How to use the aligner

  1. Your .wav file. The aligner uses sox to create a copy of your wav file that has all of the properties that are needed for HTK. One thing to keep in mind is that if you specify that you want the 16kHz acoustic models to be used, but you pass an 11.025 kHz file to the aligner the performance will be degraded. Just be sure that the sampling rate of your wav file is at least as fast as the acoustic models you specify.
  2. Your transcript file. The aligner needs to know what words are spoken in the .wav file, and needs to know the order in which they are spoken (and may also need to know about disfluencies, laughter, etc. if they are there). The transcript file is a text document that contains a transcript of the words spoken in the wav file.
  3. Words you can use in the transcript file. The aligner, by default, uses the pronouncing dictionary that you can see at /opt/f2fa/model/dict. It will copy your transcript to allcaps before looking up words in the dictionary. If you need a project-specific dictionary (which might include, for example, a set of nonwords, or a set of words in a language other than English) you can create a file that you name "dict.local" that has the same format as /opt/f2a/model/dict but includes your project-specific vocabulary. pyalign looks at both the default dictionary and dict.local to find transcriptions of the words in your transcript file.
  4. The unix command (the Penn tool is named align.py; pyalign is just a simple wrapper that makes align.py easier to call in the context of our server):

Command-line usage:

> pyalign [options] wave_file transcript_file output_file

where options may include:

 -r sampling_rate -- override which sample rate model to use, one of 8000, 11025, and 16000
 -s start_time    -- start of portion of wavfile to align (in seconds, default 0)
 -e end_time      -- end of portion of wavfile to align (in seconds, defaul to end)

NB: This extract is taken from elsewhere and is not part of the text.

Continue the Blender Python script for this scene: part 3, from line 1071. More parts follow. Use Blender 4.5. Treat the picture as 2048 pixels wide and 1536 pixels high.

The -r option determines which set of acoustic models to use (I would recommend that you use 16000). Your sound file should have a sampling rate that is equal to or greater than the acoustic model sampling rate.

The output file is a text file that can be read into Praat as a textgrid and then you can use Praat scripting to extract phonetic measurements, or you can read the textgrid in a python script (see meas_formants for an example) and use the ESPS unix command-line acoustic analysis package to extract phonetic measurements.